- [Goal]: Tally how many lines hold the string "extends". Your reply should be that number alone.

-- begin Data --

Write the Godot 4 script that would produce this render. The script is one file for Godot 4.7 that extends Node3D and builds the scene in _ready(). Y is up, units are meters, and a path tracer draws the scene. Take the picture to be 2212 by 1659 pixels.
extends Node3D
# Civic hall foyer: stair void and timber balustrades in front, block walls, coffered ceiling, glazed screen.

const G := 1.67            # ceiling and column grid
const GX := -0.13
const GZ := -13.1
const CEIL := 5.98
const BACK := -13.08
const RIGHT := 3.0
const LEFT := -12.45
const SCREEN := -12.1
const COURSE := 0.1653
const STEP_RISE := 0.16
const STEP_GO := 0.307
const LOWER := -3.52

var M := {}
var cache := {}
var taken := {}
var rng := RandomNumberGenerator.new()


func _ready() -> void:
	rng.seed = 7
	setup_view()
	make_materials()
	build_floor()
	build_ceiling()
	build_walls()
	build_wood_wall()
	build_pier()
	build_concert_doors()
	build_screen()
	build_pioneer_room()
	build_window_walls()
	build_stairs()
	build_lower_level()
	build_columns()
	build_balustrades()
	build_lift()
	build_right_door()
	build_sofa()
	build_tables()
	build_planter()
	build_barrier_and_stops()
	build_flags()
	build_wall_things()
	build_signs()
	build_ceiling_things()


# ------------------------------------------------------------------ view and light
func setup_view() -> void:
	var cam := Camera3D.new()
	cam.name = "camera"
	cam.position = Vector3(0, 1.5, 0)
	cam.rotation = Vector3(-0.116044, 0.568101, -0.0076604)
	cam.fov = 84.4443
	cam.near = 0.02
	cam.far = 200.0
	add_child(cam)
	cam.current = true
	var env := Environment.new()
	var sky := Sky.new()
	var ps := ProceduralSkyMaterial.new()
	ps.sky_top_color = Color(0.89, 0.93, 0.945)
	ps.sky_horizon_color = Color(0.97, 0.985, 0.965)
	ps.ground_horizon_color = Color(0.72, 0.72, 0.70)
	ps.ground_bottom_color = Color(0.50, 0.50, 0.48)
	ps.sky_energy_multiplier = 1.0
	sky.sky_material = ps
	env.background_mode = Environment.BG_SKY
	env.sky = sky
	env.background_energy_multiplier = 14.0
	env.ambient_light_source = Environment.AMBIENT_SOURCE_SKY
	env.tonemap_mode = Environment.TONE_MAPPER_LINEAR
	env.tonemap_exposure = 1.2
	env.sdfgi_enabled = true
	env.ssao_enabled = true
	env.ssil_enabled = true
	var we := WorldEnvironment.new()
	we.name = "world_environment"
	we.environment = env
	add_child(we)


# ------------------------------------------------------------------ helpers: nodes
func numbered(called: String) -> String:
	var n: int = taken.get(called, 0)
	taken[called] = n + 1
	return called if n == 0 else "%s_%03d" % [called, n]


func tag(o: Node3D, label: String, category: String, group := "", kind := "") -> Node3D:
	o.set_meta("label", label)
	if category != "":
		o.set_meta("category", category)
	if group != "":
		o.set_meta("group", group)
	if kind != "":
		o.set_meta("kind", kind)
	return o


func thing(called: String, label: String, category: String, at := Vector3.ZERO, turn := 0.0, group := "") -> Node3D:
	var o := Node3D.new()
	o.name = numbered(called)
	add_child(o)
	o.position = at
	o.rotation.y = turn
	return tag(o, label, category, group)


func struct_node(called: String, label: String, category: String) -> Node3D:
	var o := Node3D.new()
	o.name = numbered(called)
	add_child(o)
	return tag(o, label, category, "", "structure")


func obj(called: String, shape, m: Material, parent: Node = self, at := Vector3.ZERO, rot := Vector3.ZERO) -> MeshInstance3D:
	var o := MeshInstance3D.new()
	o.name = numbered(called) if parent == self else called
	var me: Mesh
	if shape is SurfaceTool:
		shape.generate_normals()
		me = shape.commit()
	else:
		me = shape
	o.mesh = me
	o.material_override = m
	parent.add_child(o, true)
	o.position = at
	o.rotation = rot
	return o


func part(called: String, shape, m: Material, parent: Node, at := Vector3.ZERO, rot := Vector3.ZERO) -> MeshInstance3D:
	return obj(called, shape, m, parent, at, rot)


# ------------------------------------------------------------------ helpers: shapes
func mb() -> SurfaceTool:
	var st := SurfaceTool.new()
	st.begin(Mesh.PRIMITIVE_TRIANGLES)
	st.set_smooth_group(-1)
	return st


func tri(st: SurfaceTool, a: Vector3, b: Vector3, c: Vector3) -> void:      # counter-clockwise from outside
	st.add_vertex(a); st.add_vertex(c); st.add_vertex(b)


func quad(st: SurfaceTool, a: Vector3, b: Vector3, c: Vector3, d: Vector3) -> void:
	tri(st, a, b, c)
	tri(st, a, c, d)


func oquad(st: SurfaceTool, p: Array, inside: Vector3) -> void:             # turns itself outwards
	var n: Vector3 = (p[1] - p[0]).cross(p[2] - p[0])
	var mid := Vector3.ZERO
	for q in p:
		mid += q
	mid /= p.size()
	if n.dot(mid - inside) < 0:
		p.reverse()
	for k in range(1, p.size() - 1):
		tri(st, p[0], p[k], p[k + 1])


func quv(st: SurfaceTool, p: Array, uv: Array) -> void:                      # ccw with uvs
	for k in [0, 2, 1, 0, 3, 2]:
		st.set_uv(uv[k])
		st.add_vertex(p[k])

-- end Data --

- [Written solution]: 2